Fixing an Oven That Won’t Broil

The broil function on your oven is probably something you use pretty sparsely. It can be good for giving items like a casserole a quick crisp on top after an hour of cooking or otherwise sending a quick burst of heat at your food. As such, if your broil function stops, you may not find it immediately concerning. However, if your broiler isn’t working at all, you may notice that it soon will impact the normal function of your oven.

In order to cook your food, many electric ovens use two heating elements. There is the element on the top of the tub — the broil element – that you can see, and there is a hidden element at the bottom of tub that is often kept mostly covered to protect it from food and grease. These heating elements work in tandem in order to cook your food. This means that if the broil element goes out, it isn’t just going to stop the broil function, but will lower your oven’s overall ability to cook your food. It will take longer to heat up, take longer for your food to cook, and will throw off your cook times. Furthermore, as the whole process takes longer now, you can expect a rise in your electric bill.

As the broil element is crucial in your standard oven use, you can recognize the importance of replacing the broil element. However, while a faulty element can be the cause for the broil element to not work, it is not the only cause.

Faulty Broil Element

When the broil element goes out, obviously your first suspect will be the element itself. That is a good instinct since it is both the most common culprit and the easiest cause to test. While the broil element seems like it is a pretty solid part of the oven, it isn’t. To remove the broil element, you simply need to remove the screws on the panel at the back of the oven tub by where the heating element enters and remove any screws that secure the broil element to the top of the oven. You will obviously want to hold the broil element physically once the screws are removed to prevent it from falling.

Once the final screw is removed, the broil element can be pulled forward out of the back of the oven tub. You can then disconnect the wires. To test to see if the element is indeed faulty, you can test it with a multimeter to find out definitively. If it turns out the broil element seems fine, you will then be safe to move onto other culprits.

Faulty Oven Control Board

The control board is the brain of your oven. This means that many of the problems that can manifest in an oven can be caused by a malfunctioning oven control board. While replacing the oven control board is fairly simple, it is best not to jump to conclusions immediately. If your control board is faulty, you can test it with a multimeter, but if it is a primary suspect, you will notice more than just one problem. If a control board is malfunctioning, you likely notice several issues including working intermittently, non-responsive buttons, and non-functioning display. Essentially, the oven will start having a lot of problems as the control board shorts out.

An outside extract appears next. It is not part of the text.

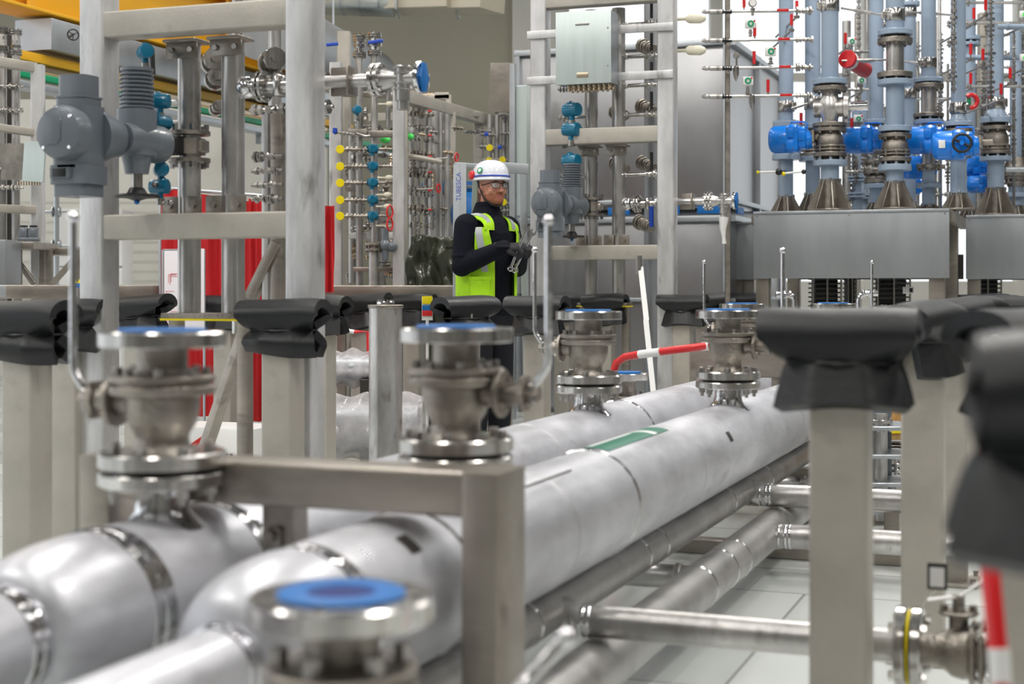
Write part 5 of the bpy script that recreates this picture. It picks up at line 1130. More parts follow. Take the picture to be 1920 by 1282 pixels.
riser('blue-grey riser close right of the spool riser', Oc, 1705, 1.1, [('p', 12, 240, 24), ('f', 5, 12, 38), ('c', 15, 32, 26, 0), ('c', 167, 184, 27, 0), ('p', 240, 380, 24), ('n', 378, 403, 48)], ZC)
riser('blue-grey riser with short steel body above the right blue actuators', Oc, 1741, .55, [('p', -30, 148, 27), ('c', 109, 128, 29, 0), ('f', 147, 155, 55), ('x', 155, 159, 48), ('g', 158, 166, 56), ('s', 166, 214, 28), ('g', 213, 220, 56), ('x', 220, 226, 50), ('f', 225, 233, 56), ('s', 233, 320, 24), ('g', 308, 316, 44), ('f', 345, 352, 44), ('p', 320, 384, 24), ('n', 382, 399, 50)], ZC)
riser('blue-grey riser under the actuator with the black handwheel', Oc, 1797, .35, [('c', 193, 213, 30, 1), ('p', -30, 213, 27), ('k', 212, 230, 34), ('f', 229, 237, 55), ('x', 237, 243, 50), ('g', 242, 250, 54), ('v', 250, 300, 44), ('p', 300, 362, 30), ('n', 360, 397, 60)], ZC)
riser('blue-grey riser at right with cone above its valve', O2c, 1867, .2, [('p', -30, 186, 29), ('c', 184, 205, 32, 1), ('k', 205, 222, 46), ('f', 221, 231, 58), ('x', 231, 238, 50), ('g', 237, 244, 58), ('v', 243, 285, 48), ('g', 283, 289, 56), ('x', 288, 295, 52), ('f', 294, 302, 58), ('p', 302, 354, 31), ('n', 352, 404, 76)], ZT2+.006)
riser('blue-grey riser near the right edge, behind small fittings', O2c, 1905, 1.0, [('p', 60, 330, 22), ('v', 295, 350, 44), ('g', 324, 331, 50), ('f', 362, 370, 50), ('p', 350, 385, 28), ('n', 384, 408, 50)], ZT2+.006)
riser('blue-grey riser standing behind the flow of red levers at right', O2c, 1818, .9, [('p', -30, 330, 22), ('f', 70, 76, 40), ('x', 76, 80, 36), ('f', 80, 86, 40), ('p', 330, 390, 22), ('n', 388, 408, 44)], ZT2+.006)
# blue actuators
def blue_act(wheel=False):
    t = thing('blue_actuator', '', 'valve actuator', (0, 0, 0))
    m = M(); m.lathe([(.0, -.165), (.07, -.163), (.092, -.15), (.104, -.12), (.104, -.01), (.09, .0), (.05, .01)], (0, 0, 0), (1, 0, 0), 32); m.build('motor_housing', 'blue', t)
    m = M(); m.box((.02, 0, .0), (.09, .19, .205), .02); m.box((.085, 0, .005), (.07, .15, .165), .018); m.build('gear_housing', 'blue', t)
    m = M(); m.lathe([(.07, 0), (.074, .01), (.06, .04), (.055, .045)], (.115, 0, -.01), (1, 0, 0), 24); m.build('drive_neck', 'blue', t)
    for k, (x, zz) in enumerate(((.0, .04), (.0, -.05), (.085, .02))):
        m = M(); m.box((x+.005, -.10 if x < .05 else -.078, zz), (.055, .012, .07), .004); m.build('cover_plate', 'blue', t)
    boltset('cover_bolt', 'polish', t, (.005, -.107, 0), (0, 1, 0), .075, 6, .005, .006)
    m = M(); m.tube([(.0, -.02, .10), (.0, -.02, .125), (.10, -.02, .125), (.12, -.02, .115), (.12, -.02, .07)], .006, 8); m.build('lifting_bar', 'blue', t)
    m = M(); m.bar((.165, 0, -.03), (.165, 0, .06), .025, .10, .004); m.bar((.16, 0, .01), (.25, 0, .01), .04, .04, .004, (0, 0, 1)); m.build('mounting_bracket', 'cast', t)
    if wheel:
        m = M(); m.tube([(.05+.062*math.cos(a*PI/12), -.15, .0+.062*math.sin(a*PI/12)) for a in range(24)], .010, 10, True); m.bar((-.008, -.15, .03), (.108, -.15, -.03), .02, .022, .004, (0, 1, 0)); m.build('handwheel', 'black', t)
        m = M(); m.cyl((.05, -.1, 0), (.05, -.165, 0), .016, n=16); m.build('wheel_hub', 'blue', t)
        m = M(); m.box((-.09, -.108, .0), (.045, .004, .055), .001); m.build('type_label', 'white', t)
    return t
BA = blue_act(); BW = blue_act(True)
def pb_(u, v, O, d): s = s_at(O, u, d); P = loc2(O, s, d); return Vector((P.x, P.y, Z(v, P.y)))
put(BA, pb_(1484, 261, Oc, .12), 'large blue actuator, leftmost of the blue ones', TH, 'blue motor actuators')
put(BA, pb_(1622, 262, Oc, .5), 'blue actuator between the tee riser and the spool riser', TH, 'blue motor actuators')
put(BA, pb_(1740, 262, Oc, .45), 'blue actuator right of the spool riser, upper one', TH, 'blue motor actuators')
put(BA, pb_(1722, 314, Oc, .8), 'blue actuator right of the spool riser, lower one', TH+.5, 'blue motor actuators', .85)
BW.location = pb_(1793, 272, Oc, -.02); BW['label'] = 'blue actuator with black handwheel facing the viewer'; BW['group'] = 'blue motor actuators'; BW.rotation_euler = (0, 0, TH)
put(BA, pb_(1824, 312, O2c, .55), 'blue actuator low behind the handwheel actuator', TH+.3, 'blue motor actuators', .8)
put(BA, pb_(1840, 345, O2c, .45), 'lowest blue actuator, left of the riser with cone', TH, 'blue motor actuators', .7)
put(BA, pb_(1716, 350, Oc, 1.3), 'small far blue actuator between two bases with gussets', TH, 'blue motor actuators', .6)
# brace bars between the clamps
for i, (a, b_, D_) in enumerate((((1577, 15), (1660, 29), 11.0), ((1700, 22), (1782, 28), 11.6), ((1578, 114), (1662, 112), 11.2), ((1695, 115), (1728, 120), 11.3), ((1484, 203), (1514, 194), 11.5), ((1640, 114), (1600, 117), 11.3))):
    m = M(); m.cyl(W(*a, D_), W(*b_, D_), .008, n=10); m.cyl(W(a[0]*.7+b_[0]*.3, a[1]*.7+b_[1]*.3, D_), W(a[0]*.3+b_[0]*.7, a[1]*.3+b_[1]*.7, D_), .013, n=12); o = m.build('stay_rod', 'riser')
    tag(o, ['thin steel stay rod at the top, from tee riser to spool riser', 'thin steel stay rod at the top, right of the spool riser', 'steel stay rod right of the red round cap', 'short steel stay rod right of the spool', 'curved steel stay joining the two leftmost risers', 'short stay rod behind the red round cap'][i], 'stay rod')
# red round cap on drum
P = pb_(1592, 112, Oc, .3); q = thing('capped_pipe_end', 'bright red round cap on a horizontal white pipe end', 'pipe cap', P, TH-.15)
m = M(); m.lathe([(.0, 0), (.064, 0), (.068, .006), (.068, .03)], (0, -.06, 0), (.08, 1, -.1), 32); m.build('cap', 'red', q)
m = M(); m.lathe([(.066, 0), (.066, .05)], (.002, -.03, -.003), (.08, 1, -.1), 32); m.build('white_band', 'white', q)
m = M(); m.lathe([(.06, 0), (.06, .3)], (.006, .02, -.01), (.08, 1, -.1), 32); m.build('pipe_end', 'red', q)
# small tubing runs at left of the risers
tp = thing('tubing_stand', 'thin dark upright carrying four horizontal tubes left of the risers', 'stand', (0, 0, 0), 0)
P = G(1364, 10.8); m = M(); m.prism(rrect(.035, .035, .004), (P.x, P.y, 0), (P.x, P.y, 3.4)); m.build('upright', 'cast', tp)
for i, v in enumerate((22, 76, 128, 181)):
    q = thing('tubing_run', ['topmost', 'second', 'third', 'lowest'][i]+' horizontal steel tube with small valves left of the risers', 'tubing', W(1318, v, 10.7), 0, 'horizontal tubing runs left of the risers')
    O_ = q.location; g = lambda u, dv=0, dD=0: W(u, v+dv, 10.7+dD)-O_
    m = M(); m.cyl(g(1320), g(1520, -2), .011, n=12); m.lathe([(.008, 0), (.016, .02), (.016, .04), (.012, .05)], g(1316), (1, 0, 0), 12); m.lathe([(.018, 0), (.018, .09)], g(1330), (1, 0, 0), 12); m.build('tube', 'riser', q)
    m = M(); fit_chain(m, g(1490, -2), g(1524, -2), .026, i, .03, .012); m.build('end_valve', 'bolt', q)
    m = M(); fit_chain(m, g(1352, 0), g(1372, 0), .022, i+9, .025, .012); m.build('clamp', 'black', q)
    m = M(); m.box(g(1468+i*2, -3, -.02), (.085, .012, .018), .003); m.build('red_lever', 'red', q)
    ug = (1407, 1445, 1445, 1402)[i]; vg = (45, 97, 97, 152)[i]-v
    if i != 2:
        m = M(); m.box(g(ug, vg-(0 if i else 0)), (.075, .03, .06), .004); gb = m.build('gauge_box', 'white', q)
        m = M(); m.disc(g(ug, vg)+Vector((0, -.018, 0)), (0, 1, 0), .024, .005, 20, hole=.012); m.build('green_dial', 'green', gb)
        m = M(); m.box(g(ug, vg)+Vector((.026, -.018, .02)), (.012, .005, .012), .001); m.build('red_mark', 'red', gb)
        m = M(); fit_chain(m, g(ug, vg+10), g(ug, 0 if vg+10 < 0 else vg+24), .018, i+4, .02, .01); m.build('gauge_stem', 'bolt', q)
    uu = (1395, 1415, 1414, 1440)[i]
    m = M(); m.cyl(g(uu, -8), g(uu, -32), .012, n=10); m.build('red_lever', 'red', q); m = M(); m.cyl(g(uu, 0), g(uu, -10), .006, n=8); m.build('lever_stem', 'bolt', q)
    if i in (2, 3):
        m = M(); m.lathe([(.012, .04), (.022, .03), (.022, -.02), (.012, -.05), (.004, -.07)], g(1380 if i == 2 else 1410, 6), (0, 0, 1), 12); m.build('drip_leg', 'bolt', q)
    if i == 2: m = M(); m.disc(g(1381, -24), (0, 1, 0), .024, .012, 20); m.cyl(g(1381, -24), g(1381, 0), .007, n=8); m.build('pressure_gauge', 'bolt', q)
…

In order to remove the control board in your oven for testing or replacement, you will need to disconnect your oven from the electricity. If it is a wall-mounted model, you will need to uninstall it from its recess. Once done, you will want to remove the screws from the panel on the back of the control panel. From there, it is a simple case of removing the mounting screws on your control board as well as the wire harnesses.If you have to install a new control board, you may need to pull the display overlay off the old model. Ideally, you should have a new control board with a new display overlay on it, but that is not always the case.

When installing a new control board, this is a good opportunity to clean the grime out of its alcove as well. Over time, quite a bit can become built up in there.

Faulty Temperature Oven Probe

If your broiler only works intermittently, it may not be a problem with the actual element, but rather the temperature sensor in your oven. If you open the tub, you will find a small metal prong. This probe is responsible for measuring the temperature inside the oven tub and sending the appropriate signals to the control panel in to adjust the heat. However, if this probe is malfunctioning or bent enough that it is touching another metal part of the oven, it may cause wild temperature fluctuations. This fluctuation can mean that your broil element doesn’t work or only works sometimes. If the function is intermittent, then the temperature sensor probe should be a serious suspect. Although, a faulty control board and wire damage to the heating element can also cause intermittent function as well.

The good news is that the temperature sensor is really quite easy to remove and replace. Similar to the heating element, it is secured by screws to the oven tub. You simply need to remove those screws and pull the probe forward. You want to pull it forward enough so that you can disconnect the metal probe from the wire harness it is connected to. You may also want to have some tape handy so you can secure the connecting wire to the tub so it doesn’t slip back into the hole. While it is not difficult to get back out of that hole, sometimes you may have to remove the back panel of the oven to fetch it and restring it through. That is something most would rather avoid.

If your temperature sensor is overly dirty, shows other signs of wear, has frayed wires, or is bent, you will want to just replace it. The part is inexpensive and easy to install.